EXERCISE INSTRUCTIONS
Reproduce the material that follows, please, but only from its first line to the line containing "boxt('grey_box', 'grey box", inclusive.
****
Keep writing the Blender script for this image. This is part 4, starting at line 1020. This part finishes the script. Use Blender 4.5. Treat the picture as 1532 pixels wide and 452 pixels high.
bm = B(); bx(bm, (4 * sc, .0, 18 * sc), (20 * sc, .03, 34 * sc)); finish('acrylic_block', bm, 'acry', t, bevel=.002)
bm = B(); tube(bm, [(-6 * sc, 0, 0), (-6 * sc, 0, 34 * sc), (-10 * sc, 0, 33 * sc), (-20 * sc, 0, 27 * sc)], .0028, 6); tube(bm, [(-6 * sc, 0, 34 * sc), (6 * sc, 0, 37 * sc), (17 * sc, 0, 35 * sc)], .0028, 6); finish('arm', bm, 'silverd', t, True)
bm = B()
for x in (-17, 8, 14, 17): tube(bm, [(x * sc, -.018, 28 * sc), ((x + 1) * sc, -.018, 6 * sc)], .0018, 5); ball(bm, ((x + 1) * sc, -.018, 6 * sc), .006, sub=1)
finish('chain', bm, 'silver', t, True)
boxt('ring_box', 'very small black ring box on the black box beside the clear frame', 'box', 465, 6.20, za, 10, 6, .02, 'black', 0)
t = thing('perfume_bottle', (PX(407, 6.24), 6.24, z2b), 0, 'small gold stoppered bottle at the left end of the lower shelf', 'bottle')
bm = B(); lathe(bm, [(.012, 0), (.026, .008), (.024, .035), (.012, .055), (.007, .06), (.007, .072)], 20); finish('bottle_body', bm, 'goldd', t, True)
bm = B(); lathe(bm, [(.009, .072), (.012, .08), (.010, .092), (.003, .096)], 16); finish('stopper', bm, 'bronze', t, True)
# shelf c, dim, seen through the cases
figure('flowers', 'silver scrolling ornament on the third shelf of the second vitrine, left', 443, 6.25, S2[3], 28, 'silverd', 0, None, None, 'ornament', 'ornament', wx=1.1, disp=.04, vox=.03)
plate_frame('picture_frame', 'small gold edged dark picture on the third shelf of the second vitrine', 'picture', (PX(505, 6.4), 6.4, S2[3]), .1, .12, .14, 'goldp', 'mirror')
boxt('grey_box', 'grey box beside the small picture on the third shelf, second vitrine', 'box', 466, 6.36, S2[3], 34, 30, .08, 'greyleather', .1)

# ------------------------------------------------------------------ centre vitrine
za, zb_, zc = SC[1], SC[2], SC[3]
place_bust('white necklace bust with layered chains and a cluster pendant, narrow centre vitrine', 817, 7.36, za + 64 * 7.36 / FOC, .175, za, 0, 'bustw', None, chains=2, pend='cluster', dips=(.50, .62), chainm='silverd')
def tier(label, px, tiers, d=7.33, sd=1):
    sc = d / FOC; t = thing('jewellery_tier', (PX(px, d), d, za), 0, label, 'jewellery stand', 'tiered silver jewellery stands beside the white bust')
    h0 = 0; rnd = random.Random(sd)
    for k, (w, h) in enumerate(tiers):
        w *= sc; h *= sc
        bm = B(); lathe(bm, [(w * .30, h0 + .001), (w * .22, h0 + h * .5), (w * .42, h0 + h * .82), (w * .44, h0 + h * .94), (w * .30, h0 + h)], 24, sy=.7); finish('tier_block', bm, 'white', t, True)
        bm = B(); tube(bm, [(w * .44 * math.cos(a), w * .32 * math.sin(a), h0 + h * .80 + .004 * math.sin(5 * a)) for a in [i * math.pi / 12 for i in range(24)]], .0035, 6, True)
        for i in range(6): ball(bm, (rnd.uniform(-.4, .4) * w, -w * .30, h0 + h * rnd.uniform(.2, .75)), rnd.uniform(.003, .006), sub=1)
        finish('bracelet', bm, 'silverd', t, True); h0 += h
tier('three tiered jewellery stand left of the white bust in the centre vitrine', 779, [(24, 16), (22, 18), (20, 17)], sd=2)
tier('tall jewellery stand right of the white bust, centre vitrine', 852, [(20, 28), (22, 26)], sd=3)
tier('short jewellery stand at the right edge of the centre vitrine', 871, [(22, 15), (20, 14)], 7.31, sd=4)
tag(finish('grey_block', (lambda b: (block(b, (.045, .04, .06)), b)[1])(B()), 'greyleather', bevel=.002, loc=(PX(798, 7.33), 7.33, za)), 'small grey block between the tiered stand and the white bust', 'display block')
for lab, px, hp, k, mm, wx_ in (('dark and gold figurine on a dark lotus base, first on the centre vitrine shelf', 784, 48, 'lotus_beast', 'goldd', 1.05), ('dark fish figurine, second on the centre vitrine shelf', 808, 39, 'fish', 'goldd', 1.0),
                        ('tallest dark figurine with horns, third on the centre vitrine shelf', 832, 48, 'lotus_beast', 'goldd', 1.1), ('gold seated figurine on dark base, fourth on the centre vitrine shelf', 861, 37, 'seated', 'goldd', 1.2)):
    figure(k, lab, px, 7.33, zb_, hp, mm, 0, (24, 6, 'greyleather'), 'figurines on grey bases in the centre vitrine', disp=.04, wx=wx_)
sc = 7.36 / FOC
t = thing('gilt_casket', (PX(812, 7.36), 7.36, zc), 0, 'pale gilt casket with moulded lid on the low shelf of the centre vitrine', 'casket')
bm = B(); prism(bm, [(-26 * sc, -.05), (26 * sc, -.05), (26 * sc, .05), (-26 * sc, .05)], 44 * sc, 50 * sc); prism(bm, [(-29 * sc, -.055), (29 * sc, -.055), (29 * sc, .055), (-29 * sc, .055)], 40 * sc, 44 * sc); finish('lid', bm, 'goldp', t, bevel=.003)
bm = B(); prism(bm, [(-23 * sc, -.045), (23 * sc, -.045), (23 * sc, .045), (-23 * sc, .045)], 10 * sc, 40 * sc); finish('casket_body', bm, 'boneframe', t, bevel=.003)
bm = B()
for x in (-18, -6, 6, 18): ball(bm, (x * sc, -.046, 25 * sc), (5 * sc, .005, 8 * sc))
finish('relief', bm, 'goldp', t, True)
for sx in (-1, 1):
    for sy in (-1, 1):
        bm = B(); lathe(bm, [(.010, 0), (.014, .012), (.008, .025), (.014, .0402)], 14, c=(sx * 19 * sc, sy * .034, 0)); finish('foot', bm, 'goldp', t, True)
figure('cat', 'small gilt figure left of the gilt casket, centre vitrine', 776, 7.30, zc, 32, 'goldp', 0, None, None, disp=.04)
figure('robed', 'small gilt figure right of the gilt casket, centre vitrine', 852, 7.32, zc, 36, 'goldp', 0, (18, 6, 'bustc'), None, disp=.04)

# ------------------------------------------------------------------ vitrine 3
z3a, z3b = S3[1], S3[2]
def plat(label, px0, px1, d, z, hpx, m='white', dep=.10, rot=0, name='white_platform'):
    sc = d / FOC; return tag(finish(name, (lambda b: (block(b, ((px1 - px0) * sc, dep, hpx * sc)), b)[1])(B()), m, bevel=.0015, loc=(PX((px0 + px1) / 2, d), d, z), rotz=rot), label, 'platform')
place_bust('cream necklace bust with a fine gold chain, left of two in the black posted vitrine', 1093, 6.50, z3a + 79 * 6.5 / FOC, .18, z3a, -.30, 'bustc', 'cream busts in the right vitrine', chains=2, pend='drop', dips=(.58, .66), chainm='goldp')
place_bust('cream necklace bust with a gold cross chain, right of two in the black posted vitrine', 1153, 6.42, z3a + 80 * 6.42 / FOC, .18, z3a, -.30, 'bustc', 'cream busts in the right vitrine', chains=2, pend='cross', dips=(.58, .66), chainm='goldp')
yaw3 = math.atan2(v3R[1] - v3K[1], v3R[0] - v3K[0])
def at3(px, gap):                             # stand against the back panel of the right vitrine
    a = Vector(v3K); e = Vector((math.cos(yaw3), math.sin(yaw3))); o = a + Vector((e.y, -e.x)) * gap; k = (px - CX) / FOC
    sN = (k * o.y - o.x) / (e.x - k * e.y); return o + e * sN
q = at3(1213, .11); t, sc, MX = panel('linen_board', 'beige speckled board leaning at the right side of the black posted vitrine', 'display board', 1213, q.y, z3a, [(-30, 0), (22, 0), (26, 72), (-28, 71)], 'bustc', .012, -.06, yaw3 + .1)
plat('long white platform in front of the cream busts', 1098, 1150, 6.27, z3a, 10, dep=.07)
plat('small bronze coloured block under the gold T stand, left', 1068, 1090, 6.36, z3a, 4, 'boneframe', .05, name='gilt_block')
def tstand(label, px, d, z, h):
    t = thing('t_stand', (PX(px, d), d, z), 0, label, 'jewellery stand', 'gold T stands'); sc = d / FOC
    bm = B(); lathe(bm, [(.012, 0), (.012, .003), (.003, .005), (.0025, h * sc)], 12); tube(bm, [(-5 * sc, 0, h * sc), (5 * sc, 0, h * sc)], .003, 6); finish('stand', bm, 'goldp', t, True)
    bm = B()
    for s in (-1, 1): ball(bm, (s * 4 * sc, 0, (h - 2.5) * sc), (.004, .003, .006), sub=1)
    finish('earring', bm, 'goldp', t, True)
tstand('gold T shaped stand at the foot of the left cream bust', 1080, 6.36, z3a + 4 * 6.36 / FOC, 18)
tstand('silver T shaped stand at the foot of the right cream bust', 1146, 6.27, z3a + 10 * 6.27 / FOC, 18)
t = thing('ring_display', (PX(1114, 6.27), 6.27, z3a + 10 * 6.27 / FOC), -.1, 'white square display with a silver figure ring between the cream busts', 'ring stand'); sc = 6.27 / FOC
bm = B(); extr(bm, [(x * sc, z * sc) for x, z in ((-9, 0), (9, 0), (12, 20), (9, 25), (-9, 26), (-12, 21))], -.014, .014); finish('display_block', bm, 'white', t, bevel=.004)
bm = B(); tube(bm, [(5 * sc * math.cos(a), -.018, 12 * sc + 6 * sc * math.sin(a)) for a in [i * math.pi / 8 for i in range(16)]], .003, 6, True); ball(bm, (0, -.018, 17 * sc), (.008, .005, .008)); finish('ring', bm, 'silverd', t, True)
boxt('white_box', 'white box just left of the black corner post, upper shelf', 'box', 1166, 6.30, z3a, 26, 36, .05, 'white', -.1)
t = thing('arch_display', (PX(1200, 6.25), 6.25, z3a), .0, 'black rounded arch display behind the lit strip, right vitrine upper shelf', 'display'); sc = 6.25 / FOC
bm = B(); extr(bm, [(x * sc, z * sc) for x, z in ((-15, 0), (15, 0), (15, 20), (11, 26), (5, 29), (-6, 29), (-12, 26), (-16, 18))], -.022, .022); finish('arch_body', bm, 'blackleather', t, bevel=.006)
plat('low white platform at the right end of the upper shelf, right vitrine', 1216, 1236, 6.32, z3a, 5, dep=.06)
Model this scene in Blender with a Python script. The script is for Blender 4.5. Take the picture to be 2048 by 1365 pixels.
****
RESPONSE
Keep writing the Blender script for this image. This is part 4, starting at line 1020. This part finishes the script. Use Blender 4.5. Treat the picture as 1532 pixels wide and 452 pixels high.
bm = B(); bx(bm, (4 * sc, .0, 18 * sc), (20 * sc, .03, 34 * sc)); finish('acrylic_block', bm, 'acry', t, bevel=.002)
bm = B(); tube(bm, [(-6 * sc, 0, 0), (-6 * sc, 0, 34 * sc), (-10 * sc, 0, 33 * sc), (-20 * sc, 0, 27 * sc)], .0028, 6); tube(bm, [(-6 * sc, 0, 34 * sc), (6 * sc, 0, 37 * sc), (17 * sc, 0, 35 * sc)], .0028, 6); finish('arm', bm, 'silverd', t, True)
bm = B()
for x in (-17, 8, 14, 17): tube(bm, [(x * sc, -.018, 28 * sc), ((x + 1) * sc, -.018, 6 * sc)], .0018, 5); ball(bm, ((x + 1) * sc, -.018, 6 * sc), .006, sub=1)
finish('chain', bm, 'silver', t, True)
boxt('ring_box', 'very small black ring box on the black box beside the clear frame', 'box', 465, 6.20, za, 10, 6, .02, 'black', 0)
t = thing('perfume_bottle', (PX(407, 6.24), 6.24, z2b), 0, 'small gold stoppered bottle at the left end of the lower shelf', 'bottle')
bm = B(); lathe(bm, [(.012, 0), (.026, .008), (.024, .035), (.012, .055), (.007, .06), (.007, .072)], 20); finish('bottle_body', bm, 'goldd', t, True)
bm = B(); lathe(bm, [(.009, .072), (.012, .08), (.010, .092), (.003, .096)], 16); finish('stopper', bm, 'bronze', t, True)
# shelf c, dim, seen through the cases
figure('flowers', 'silver scrolling ornament on the third shelf of the second vitrine, left', 443, 6.25, S2[3], 28, 'silverd', 0, None, None, 'ornament', 'ornament', wx=1.1, disp=.04, vox=.03)
plate_frame('picture_frame', 'small gold edged dark picture on the third shelf of the second vitrine', 'picture', (PX(505, 6.4), 6.4, S2[3]), .1, .12, .14, 'goldp', 'mirror')
boxt('grey_box', 'grey box beside the small picture on the third shelf, second vitrine', 'box', 466, 6.36, S2[3], 34, 30, .08, 'greyleather', .1)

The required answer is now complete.